July 03, 2005

I've received a lot of response about last month's post describing the strong correlation between the appreciation in the value of homes and voter behavior in the last election (which we will henceforth call "The Sailer Effect", after the conservative blogger who independently discovered the same phenomenum last December), thanks to Mickey Kaus (with some assistance from James Taranto, who helpfully pointed out to the world that "correllation" is not only not causation, it's not correlation either, and Mark Kleiman).

There seems to be some confusion about what the housing figures cited in my chart reflect. The numbers, based on the Housing Price Index put out by the Office of Federal Housing Enterprise Oversight, measure the amount single-family homes have appreciated in value, not the average price of a home. If my reading of the methodology used is correct, the numbers I cited were based on homes that existed in 1980, and have been sold at least twice since then. Also, multi-unit properties, such as condominiums and duplexes (duplexi?), are not counted in the survey.

The explanations I've seen for the Sailer Effect are quite interesting. They include population density, immigration levels, higher birthrates in Red States, the preponderence of college towns and dual-income families in Blue States, and the positive effect rigorous zoning, labor, and planning laws have in creating wealth for homeowners. One commenter even linked the correlation to abortion.

There is probably truth to each of the explanations, but what really intrigued me about the Sailer Effect was that it was a long-term phenomenum. Both 1980 and 2004 featured Republican victories across the board, but if you look at the states that Carter either won that year or came close, for the most part you are seeing a different collection of states than those that went for Kerry last year. Even though Carter lost big, he still carried two states (Georgia and West Virginia) that went for Bush last time, and ran relatively well in most of the South. With the exception of Florida, every Southern state is in the lower half of the chart. On the other hand, a number of states that Reagan carried easily that year, such as California, Michigan and Illinois, as well as small states like New Hampshire, are now in the Blue column. And each of those states is in the top half; in fact, generally speaking, the greater the increase, the larger Kerry's margin was (and vice versa).

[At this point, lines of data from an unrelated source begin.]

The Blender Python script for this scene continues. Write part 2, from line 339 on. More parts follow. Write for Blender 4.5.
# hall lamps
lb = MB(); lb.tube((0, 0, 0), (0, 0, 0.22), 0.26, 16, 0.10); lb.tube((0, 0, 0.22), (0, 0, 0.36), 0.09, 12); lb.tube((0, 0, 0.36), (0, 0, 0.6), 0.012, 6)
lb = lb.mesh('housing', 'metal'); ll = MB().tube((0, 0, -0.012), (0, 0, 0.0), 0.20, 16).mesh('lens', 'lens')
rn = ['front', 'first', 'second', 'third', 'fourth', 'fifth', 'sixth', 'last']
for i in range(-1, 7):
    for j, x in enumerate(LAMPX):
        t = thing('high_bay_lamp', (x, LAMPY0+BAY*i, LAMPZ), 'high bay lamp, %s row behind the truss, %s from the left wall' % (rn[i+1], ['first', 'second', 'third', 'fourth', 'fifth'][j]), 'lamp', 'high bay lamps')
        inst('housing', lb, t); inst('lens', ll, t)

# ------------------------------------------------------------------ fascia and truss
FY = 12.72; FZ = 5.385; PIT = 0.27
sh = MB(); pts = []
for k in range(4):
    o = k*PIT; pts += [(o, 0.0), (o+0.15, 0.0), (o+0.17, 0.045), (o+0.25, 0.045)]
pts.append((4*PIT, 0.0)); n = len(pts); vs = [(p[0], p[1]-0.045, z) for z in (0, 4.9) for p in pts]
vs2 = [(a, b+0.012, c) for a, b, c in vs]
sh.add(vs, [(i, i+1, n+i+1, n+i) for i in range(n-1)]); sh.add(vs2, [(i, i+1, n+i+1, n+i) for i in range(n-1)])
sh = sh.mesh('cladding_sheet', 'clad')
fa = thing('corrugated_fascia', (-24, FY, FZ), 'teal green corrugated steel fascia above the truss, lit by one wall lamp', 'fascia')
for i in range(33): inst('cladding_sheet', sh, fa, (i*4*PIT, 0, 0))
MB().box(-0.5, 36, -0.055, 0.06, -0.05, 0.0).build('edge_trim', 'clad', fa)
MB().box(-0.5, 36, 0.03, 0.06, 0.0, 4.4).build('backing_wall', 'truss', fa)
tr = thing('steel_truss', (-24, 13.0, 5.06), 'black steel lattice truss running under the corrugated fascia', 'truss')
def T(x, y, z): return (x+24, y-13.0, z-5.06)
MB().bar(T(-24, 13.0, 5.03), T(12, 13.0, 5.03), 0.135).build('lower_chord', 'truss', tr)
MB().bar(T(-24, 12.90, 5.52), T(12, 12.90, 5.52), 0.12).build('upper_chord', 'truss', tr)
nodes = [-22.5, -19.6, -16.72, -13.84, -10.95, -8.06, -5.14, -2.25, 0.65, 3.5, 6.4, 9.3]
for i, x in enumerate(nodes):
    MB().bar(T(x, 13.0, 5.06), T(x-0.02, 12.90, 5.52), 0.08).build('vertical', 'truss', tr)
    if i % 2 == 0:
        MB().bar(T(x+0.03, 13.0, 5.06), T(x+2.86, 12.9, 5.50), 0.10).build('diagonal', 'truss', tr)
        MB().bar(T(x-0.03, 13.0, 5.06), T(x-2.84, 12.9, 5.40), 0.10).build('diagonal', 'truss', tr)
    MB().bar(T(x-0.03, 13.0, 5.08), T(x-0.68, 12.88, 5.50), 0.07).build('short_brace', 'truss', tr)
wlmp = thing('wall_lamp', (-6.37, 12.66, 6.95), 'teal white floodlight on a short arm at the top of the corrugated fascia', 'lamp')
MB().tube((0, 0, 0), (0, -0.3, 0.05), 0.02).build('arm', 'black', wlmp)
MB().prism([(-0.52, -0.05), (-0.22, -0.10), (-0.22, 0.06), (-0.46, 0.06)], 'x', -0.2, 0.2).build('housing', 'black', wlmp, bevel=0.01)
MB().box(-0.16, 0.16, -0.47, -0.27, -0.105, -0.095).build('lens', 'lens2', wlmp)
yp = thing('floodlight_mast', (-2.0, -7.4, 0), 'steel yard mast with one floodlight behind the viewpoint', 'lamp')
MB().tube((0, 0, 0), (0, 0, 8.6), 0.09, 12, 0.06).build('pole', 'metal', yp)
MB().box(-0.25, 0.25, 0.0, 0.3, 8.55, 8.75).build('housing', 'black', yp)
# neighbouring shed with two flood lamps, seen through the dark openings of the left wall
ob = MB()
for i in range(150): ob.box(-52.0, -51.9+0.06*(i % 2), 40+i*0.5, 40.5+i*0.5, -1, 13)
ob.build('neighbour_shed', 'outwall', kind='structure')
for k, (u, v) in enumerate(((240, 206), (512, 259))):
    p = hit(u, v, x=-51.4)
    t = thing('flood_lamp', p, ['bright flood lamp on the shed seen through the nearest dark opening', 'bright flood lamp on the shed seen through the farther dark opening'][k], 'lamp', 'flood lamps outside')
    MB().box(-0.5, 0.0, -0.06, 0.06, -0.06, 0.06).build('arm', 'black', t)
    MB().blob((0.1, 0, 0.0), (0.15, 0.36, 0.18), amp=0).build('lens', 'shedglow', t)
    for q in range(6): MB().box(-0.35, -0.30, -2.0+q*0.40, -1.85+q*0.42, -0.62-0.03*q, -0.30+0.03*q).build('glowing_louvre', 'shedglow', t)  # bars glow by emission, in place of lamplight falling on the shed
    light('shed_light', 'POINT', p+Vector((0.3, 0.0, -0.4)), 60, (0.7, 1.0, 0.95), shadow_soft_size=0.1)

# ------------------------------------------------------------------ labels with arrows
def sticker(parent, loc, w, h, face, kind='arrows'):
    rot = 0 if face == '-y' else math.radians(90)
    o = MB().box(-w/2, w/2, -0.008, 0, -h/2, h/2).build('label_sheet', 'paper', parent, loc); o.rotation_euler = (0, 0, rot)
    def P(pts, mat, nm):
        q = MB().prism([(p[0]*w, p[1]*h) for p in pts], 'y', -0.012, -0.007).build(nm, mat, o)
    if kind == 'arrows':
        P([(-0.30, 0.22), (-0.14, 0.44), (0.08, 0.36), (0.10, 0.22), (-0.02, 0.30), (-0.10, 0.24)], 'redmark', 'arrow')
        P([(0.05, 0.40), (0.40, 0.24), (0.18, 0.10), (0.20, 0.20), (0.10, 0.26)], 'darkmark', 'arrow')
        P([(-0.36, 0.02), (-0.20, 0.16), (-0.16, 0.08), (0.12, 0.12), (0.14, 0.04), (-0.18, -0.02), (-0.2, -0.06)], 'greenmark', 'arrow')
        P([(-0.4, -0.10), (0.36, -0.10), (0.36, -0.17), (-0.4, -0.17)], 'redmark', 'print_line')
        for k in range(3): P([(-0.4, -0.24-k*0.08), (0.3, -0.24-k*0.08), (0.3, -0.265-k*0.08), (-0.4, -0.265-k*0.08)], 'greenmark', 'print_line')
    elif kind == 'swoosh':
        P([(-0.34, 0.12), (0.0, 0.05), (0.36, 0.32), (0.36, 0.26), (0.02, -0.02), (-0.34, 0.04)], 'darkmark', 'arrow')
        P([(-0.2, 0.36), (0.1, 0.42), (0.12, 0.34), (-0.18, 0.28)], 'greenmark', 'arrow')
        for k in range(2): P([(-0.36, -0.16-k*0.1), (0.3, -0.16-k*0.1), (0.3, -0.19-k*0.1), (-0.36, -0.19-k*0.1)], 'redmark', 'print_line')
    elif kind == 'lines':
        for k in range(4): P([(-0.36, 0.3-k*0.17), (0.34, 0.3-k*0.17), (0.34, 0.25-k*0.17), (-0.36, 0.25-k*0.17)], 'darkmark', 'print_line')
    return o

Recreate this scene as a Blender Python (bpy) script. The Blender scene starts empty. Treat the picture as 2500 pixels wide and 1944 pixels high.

Moreover, the shifting political allegiances of West Virginia and New Hampshire at the Presidential level call into question the view that it is liberal policies that cause housing scarcity, which in turn drives up home values. West Virginia, although it has become an increasingly safe Red State, has been controlled at the state level by Democrats for the most part since the 1930's, and it has a well-deserved reputation for having an activist, pro-labor government. New Hampshire, on the other hand, remains a Republican state down-ticket, and its policies at the state level are notoriously conservative.

In addition, while most of the commenters assume that the rate of growth in housing prices is a bad thing, since many people are priced out of the market, it's pure nirvana if you happen to own a home. People who set up roots in a particular state by buying (and keeping) a home gain a nice little nest egg, and what the Sailer Effect shows is that homeowners who live in states that favor liberal Presidential candidates make more money out of the sale of their homes than voters in states that back conservatives. I still have not seen an explanation as to why this form of wealth-creation should be more conducive to creating a Democratic base, or why people who lack access to that in a particular state would be more likely to vote Republican.